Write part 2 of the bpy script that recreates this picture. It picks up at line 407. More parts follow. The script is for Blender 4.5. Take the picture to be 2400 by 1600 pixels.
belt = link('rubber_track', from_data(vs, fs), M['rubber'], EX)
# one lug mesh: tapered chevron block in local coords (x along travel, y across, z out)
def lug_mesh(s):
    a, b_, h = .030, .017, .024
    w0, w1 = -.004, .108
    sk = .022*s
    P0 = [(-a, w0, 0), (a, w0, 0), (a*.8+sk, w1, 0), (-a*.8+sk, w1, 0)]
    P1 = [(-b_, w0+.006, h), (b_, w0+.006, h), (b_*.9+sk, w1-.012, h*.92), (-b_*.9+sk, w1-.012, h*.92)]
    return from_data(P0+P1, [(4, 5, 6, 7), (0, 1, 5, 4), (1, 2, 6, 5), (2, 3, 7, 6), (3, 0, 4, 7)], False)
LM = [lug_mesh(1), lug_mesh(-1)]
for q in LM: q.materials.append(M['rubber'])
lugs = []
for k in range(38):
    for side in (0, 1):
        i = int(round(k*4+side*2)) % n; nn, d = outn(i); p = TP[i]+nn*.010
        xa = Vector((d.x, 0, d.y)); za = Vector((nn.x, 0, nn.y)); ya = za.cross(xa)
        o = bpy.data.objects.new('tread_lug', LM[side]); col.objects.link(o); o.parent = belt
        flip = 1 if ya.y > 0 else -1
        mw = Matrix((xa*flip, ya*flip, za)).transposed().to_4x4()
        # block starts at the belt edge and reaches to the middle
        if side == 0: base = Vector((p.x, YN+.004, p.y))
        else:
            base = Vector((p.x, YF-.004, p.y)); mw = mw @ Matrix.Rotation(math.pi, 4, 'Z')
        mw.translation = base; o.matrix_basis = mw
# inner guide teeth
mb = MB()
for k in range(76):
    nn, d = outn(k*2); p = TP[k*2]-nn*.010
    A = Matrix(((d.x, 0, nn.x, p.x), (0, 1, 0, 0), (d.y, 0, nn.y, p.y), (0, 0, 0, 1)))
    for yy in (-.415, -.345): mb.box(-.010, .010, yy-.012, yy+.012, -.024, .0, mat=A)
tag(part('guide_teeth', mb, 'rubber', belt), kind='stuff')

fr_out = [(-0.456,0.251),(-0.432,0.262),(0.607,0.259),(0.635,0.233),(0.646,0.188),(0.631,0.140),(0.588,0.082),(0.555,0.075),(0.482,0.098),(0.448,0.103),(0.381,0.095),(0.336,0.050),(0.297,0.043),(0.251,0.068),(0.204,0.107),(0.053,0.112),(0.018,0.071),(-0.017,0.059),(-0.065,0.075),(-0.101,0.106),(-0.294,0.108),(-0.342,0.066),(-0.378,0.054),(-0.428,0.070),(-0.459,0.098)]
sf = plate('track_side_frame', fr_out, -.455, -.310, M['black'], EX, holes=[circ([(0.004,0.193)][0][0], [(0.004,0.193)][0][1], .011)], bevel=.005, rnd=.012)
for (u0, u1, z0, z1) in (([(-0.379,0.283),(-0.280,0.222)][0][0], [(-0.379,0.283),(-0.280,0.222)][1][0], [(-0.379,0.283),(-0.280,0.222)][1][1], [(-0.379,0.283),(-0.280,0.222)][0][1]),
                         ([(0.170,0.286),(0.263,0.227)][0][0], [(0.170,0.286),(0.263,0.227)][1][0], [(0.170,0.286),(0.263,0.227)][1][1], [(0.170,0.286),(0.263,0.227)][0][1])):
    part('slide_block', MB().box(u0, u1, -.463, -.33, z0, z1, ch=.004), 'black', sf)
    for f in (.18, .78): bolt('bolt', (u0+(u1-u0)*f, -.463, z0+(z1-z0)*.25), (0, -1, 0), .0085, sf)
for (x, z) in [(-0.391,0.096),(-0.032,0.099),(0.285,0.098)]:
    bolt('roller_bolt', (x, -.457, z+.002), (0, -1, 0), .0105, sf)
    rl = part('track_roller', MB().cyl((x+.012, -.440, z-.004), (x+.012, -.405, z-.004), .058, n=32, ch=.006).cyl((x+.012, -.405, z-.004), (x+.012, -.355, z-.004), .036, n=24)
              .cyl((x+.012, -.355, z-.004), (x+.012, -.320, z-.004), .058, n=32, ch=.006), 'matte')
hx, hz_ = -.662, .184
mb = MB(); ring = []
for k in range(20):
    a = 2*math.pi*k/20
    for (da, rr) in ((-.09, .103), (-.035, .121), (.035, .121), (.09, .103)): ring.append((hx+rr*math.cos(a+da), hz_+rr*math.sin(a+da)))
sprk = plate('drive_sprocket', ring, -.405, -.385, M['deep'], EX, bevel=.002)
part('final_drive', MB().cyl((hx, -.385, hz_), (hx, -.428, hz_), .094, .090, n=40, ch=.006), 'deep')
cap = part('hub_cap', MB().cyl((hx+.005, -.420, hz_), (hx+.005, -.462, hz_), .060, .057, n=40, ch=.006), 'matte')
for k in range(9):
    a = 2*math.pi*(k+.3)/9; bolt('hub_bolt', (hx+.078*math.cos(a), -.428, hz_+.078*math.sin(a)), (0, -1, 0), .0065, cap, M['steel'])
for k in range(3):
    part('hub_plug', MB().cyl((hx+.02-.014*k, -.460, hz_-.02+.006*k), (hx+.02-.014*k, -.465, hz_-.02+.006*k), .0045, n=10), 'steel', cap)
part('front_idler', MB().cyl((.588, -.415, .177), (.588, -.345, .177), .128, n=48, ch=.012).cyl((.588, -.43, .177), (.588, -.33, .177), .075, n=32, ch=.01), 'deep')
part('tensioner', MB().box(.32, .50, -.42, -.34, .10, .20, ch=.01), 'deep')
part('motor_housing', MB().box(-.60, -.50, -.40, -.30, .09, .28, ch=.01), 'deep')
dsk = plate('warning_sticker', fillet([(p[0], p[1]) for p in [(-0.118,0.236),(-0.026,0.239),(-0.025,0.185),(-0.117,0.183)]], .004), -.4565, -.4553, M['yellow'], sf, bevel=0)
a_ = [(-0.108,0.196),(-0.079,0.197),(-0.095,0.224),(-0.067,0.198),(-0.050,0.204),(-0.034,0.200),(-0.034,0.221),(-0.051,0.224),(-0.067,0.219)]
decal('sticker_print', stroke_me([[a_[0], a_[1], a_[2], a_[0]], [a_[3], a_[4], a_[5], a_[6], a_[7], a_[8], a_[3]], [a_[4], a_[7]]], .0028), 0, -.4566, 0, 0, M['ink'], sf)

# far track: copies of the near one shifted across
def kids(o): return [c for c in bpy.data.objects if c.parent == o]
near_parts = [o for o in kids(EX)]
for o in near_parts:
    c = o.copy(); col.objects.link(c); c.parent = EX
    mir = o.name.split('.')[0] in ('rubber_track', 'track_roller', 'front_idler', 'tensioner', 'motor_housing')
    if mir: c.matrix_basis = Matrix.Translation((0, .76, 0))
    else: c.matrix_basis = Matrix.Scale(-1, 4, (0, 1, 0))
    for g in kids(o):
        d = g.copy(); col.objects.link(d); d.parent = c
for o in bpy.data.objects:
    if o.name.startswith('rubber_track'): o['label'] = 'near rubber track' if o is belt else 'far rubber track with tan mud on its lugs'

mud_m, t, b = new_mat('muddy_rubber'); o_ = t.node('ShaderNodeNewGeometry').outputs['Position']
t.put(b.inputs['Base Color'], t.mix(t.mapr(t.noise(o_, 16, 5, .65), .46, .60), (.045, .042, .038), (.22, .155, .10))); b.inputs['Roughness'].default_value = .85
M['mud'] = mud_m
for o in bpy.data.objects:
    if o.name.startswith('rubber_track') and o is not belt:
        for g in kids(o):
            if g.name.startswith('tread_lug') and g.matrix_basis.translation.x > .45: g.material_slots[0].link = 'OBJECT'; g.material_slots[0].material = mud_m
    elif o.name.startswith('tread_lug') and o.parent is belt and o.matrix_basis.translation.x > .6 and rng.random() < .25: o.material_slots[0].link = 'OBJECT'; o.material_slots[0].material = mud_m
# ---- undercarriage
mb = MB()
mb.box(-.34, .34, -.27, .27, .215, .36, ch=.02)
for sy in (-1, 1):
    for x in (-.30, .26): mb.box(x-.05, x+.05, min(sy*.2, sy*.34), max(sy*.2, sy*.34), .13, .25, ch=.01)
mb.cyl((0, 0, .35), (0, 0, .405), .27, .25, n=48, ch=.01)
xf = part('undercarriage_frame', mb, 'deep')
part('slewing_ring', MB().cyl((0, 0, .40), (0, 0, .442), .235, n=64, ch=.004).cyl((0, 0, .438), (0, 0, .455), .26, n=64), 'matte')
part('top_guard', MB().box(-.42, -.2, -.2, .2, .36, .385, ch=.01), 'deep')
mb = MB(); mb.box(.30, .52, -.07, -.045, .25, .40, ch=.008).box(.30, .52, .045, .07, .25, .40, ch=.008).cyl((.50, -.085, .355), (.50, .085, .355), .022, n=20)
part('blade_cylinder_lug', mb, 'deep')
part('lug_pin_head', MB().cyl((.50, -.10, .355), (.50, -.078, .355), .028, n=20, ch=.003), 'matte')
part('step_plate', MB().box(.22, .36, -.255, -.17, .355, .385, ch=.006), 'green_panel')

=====

Give back the listing exactly, please, from its first line to the line containing "tag(part('guide_teeth', mb, 'rubber', belt), kind='stuff')", inclusive, and nothing past that line.

Write part 2 of the bpy script that recreates this picture. It picks up at line 407. More parts follow. The script is for Blender 4.5. Take the picture to be 2400 by 1600 pixels.
belt = link('rubber_track', from_data(vs, fs), M['rubber'], EX)
# one lug mesh: tapered chevron block in local coords (x along travel, y across, z out)
def lug_mesh(s):
    a, b_, h = .030, .017, .024
    w0, w1 = -.004, .108
    sk = .022*s
    P0 = [(-a, w0, 0), (a, w0, 0), (a*.8+sk, w1, 0), (-a*.8+sk, w1, 0)]
    P1 = [(-b_, w0+.006, h), (b_, w0+.006, h), (b_*.9+sk, w1-.012, h*.92), (-b_*.9+sk, w1-.012, h*.92)]
    return from_data(P0+P1, [(4, 5, 6, 7), (0, 1, 5, 4), (1, 2, 6, 5), (2, 3, 7, 6), (3, 0, 4, 7)], False)
LM = [lug_mesh(1), lug_mesh(-1)]
for q in LM: q.materials.append(M['rubber'])
lugs = []
for k in range(38):
    for side in (0, 1):
        i = int(round(k*4+side*2)) % n; nn, d = outn(i); p = TP[i]+nn*.010
        xa = Vector((d.x, 0, d.y)); za = Vector((nn.x, 0, nn.y)); ya = za.cross(xa)
        o = bpy.data.objects.new('tread_lug', LM[side]); col.objects.link(o); o.parent = belt
        flip = 1 if ya.y > 0 else -1
        mw = Matrix((xa*flip, ya*flip, za)).transposed().to_4x4()
        # block starts at the belt edge and reaches to the middle
        if side == 0: base = Vector((p.x, YN+.004, p.y))
        else:
            base = Vector((p.x, YF-.004, p.y)); mw = mw @ Matrix.Rotation(math.pi, 4, 'Z')
        mw.translation = base; o.matrix_basis = mw
# inner guide teeth
mb = MB()
for k in range(76):
    nn, d = outn(k*2); p = TP[k*2]-nn*.010
    A = Matrix(((d.x, 0, nn.x, p.x), (0, 1, 0, 0), (d.y, 0, nn.y, p.y), (0, 0, 0, 1)))
    for yy in (-.415, -.345): mb.box(-.010, .010, yy-.012, yy+.012, -.024, .0, mat=A)
tag(part('guide_teeth', mb, 'rubber', belt), kind='stuff')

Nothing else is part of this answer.